Jer. xxiii. 32. The miracles of the false prophets. In the Hebrew and Vatable they are called trifles.

Miracle does not always mean miracle. 1 Kings xiv. 15. Miracle signifies fear, and is the same in Hebrew.

The same plainly in Job xxxiii. 7.

So in Isaiah xxi. 4. Jeremiah xliv. 12.

Portentum means images, Jer. l. 38, and it is the same in Hebrew and Vatable. Isaiah viii. 18. Jesus Christ says that he and his will be in miracles.

Jesus Christ said that the Scriptures bear witness of him, but he did not show in what respect.

Even the prophecies could not prove Jesus Christ during his life, and thus if miracles had not sufficed without doctrine, men would not have been blameworthy who did not believe in him before his death. Now those who did not believe in him during his life were sinners, as he says himself, and without excuse. Therefore they must have resisted a conclusive proof. Now they had not our proof, but only miracles, therefore miracles are enough when doctrine is not contrary, and they ought to be believed.

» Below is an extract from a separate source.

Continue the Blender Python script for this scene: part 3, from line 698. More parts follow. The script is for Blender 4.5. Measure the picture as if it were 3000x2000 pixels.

John vii. 40. Controversy among the Jews as among Christians of our day. The one party believed in Jesus Christ, the other believed not, because of the prophecies which said he should be born in Bethlehem. They should have enquired more diligently whether he was not. For his miracles being convincing, they ought to have been quite certain of these alleged contradictions of his doctrine to the Scripture, and this obscurity did not excuse, but blinded them. Thus those who refuse to believe miracles in our day on account of an alleged but unreal contradiction, are not excused.

When the people believed on him because of his miracles, the pharisees said: "This people, which doeth not the law, is accursed, but there is none of the princes or the pharisees who has believed on him, for we know that out of Galilee ariseth no prophet." Nicodemus answered, "Doth our law judge any man before it heareth him?"